__TASK TO COMPLETE__: Begin the copy with the line that contains "Model this scene" and end it with the line that contains "COL = scene.collection". Print these lines exactly and omit all pictures.
=== SUPPLIED MATERIAL ===
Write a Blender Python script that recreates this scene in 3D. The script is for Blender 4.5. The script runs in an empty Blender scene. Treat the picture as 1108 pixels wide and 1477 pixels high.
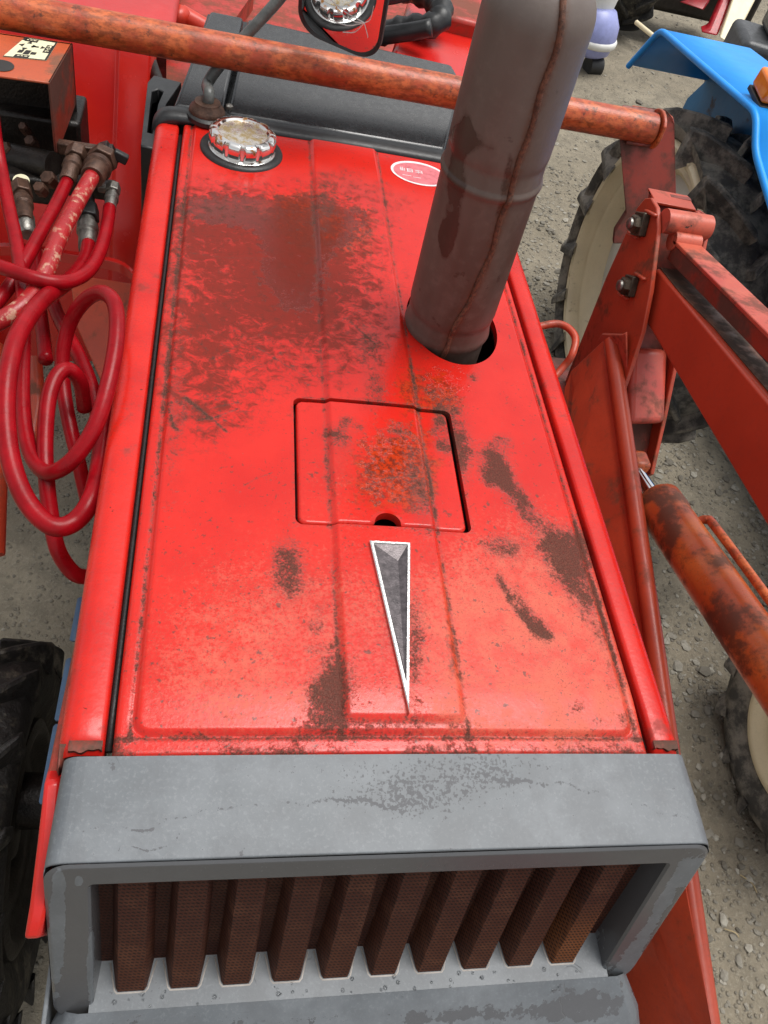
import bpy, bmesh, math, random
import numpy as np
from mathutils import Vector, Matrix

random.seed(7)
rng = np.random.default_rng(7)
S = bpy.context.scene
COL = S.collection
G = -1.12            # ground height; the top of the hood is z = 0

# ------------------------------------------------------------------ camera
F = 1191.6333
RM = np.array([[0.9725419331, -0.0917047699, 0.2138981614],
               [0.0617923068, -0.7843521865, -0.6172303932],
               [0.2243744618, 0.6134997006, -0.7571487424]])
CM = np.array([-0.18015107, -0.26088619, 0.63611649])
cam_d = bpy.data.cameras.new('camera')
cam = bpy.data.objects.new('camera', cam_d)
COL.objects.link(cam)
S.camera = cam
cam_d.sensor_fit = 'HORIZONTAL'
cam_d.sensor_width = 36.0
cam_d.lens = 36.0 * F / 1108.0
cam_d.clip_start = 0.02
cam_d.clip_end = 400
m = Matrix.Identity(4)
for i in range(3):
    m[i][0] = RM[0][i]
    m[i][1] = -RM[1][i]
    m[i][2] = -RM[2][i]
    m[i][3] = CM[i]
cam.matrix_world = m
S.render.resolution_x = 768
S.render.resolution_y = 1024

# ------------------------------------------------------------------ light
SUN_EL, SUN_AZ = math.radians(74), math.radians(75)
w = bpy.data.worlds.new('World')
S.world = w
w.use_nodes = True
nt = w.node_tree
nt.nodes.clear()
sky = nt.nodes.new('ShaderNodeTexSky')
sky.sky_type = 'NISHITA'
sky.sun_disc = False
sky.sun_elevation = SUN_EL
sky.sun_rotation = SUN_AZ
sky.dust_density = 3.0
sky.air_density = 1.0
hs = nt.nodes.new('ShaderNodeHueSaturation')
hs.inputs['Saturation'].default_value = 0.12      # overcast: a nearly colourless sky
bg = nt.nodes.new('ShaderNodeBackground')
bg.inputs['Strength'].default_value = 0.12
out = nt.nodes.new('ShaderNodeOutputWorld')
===
=== SUPPLIED MATERIAL ===
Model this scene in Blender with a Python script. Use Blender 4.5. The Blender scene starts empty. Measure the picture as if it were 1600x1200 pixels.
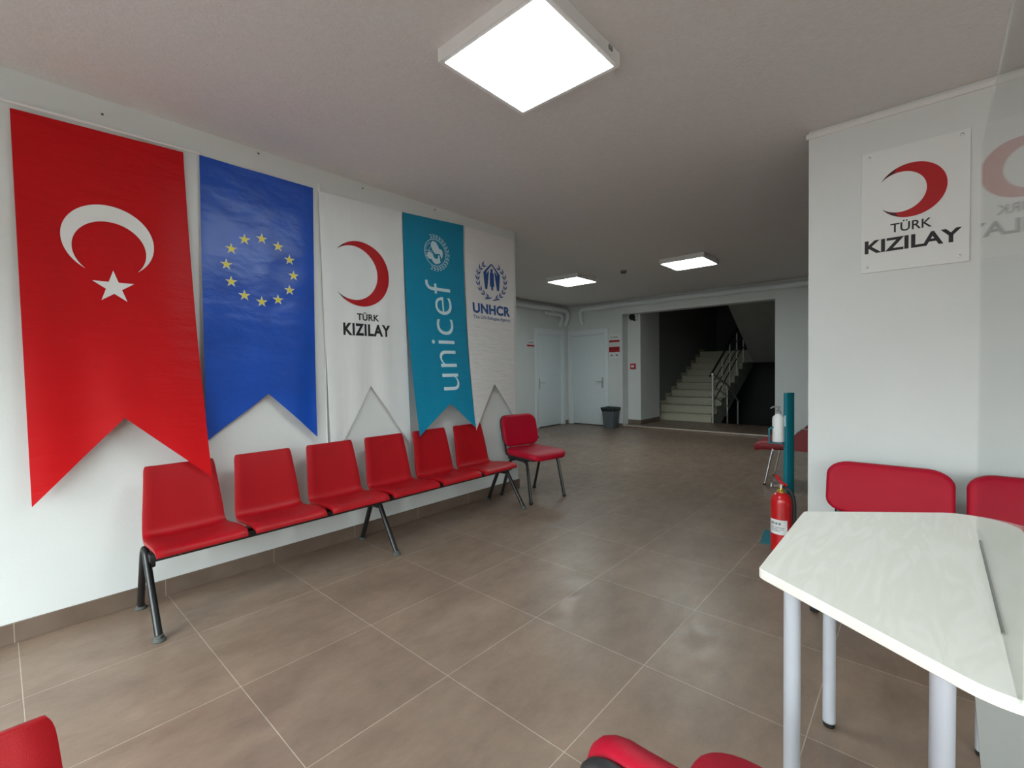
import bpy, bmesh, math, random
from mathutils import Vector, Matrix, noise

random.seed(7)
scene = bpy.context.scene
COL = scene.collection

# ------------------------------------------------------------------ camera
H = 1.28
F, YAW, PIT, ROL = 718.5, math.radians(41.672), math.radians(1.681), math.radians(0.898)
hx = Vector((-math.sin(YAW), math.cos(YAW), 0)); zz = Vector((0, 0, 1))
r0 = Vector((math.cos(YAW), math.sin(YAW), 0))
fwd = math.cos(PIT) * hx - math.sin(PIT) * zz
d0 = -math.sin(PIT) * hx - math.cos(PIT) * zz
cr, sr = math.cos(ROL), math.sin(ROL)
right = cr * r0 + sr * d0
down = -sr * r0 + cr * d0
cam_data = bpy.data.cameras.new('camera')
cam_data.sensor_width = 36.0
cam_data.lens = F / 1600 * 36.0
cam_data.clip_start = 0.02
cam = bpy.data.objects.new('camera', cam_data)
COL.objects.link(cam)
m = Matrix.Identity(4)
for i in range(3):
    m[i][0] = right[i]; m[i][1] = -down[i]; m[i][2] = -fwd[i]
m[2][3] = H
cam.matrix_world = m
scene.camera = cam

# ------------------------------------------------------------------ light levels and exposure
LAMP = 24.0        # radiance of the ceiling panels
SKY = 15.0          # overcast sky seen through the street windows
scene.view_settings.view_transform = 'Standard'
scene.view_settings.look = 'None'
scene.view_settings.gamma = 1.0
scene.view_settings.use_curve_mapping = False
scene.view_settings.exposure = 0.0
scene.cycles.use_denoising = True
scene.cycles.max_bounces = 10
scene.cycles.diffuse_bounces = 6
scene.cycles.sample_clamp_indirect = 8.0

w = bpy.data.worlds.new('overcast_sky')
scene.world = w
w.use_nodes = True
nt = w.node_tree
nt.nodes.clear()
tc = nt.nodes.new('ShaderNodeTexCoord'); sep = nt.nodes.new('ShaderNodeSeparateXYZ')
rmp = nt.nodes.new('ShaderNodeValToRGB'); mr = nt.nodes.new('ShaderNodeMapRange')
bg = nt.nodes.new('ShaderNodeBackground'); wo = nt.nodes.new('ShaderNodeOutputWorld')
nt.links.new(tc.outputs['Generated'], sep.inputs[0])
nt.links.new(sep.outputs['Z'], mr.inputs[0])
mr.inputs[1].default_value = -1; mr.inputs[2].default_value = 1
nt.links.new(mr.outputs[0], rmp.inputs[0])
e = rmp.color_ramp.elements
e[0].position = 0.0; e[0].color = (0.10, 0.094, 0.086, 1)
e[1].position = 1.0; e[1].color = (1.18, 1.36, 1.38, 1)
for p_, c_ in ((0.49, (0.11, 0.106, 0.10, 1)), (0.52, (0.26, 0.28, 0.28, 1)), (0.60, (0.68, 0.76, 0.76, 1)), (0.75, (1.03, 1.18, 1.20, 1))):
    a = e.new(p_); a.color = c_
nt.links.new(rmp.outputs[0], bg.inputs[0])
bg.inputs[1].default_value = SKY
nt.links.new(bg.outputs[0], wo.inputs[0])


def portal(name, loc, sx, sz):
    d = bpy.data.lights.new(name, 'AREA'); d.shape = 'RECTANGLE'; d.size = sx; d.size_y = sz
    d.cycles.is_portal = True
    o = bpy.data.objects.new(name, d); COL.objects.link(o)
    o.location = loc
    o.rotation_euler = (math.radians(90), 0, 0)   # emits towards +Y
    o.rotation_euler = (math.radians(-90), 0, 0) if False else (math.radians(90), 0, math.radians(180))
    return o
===
__WRITTEN REPLY__:
Model this scene in Blender with a Python script. Use Blender 4.5. The Blender scene starts empty. Measure the picture as if it were 1600x1200 pixels.
import bpy, bmesh, math, random
from mathutils import Vector, Matrix, noise

random.seed(7)
scene = bpy.context.scene
COL = scene.collection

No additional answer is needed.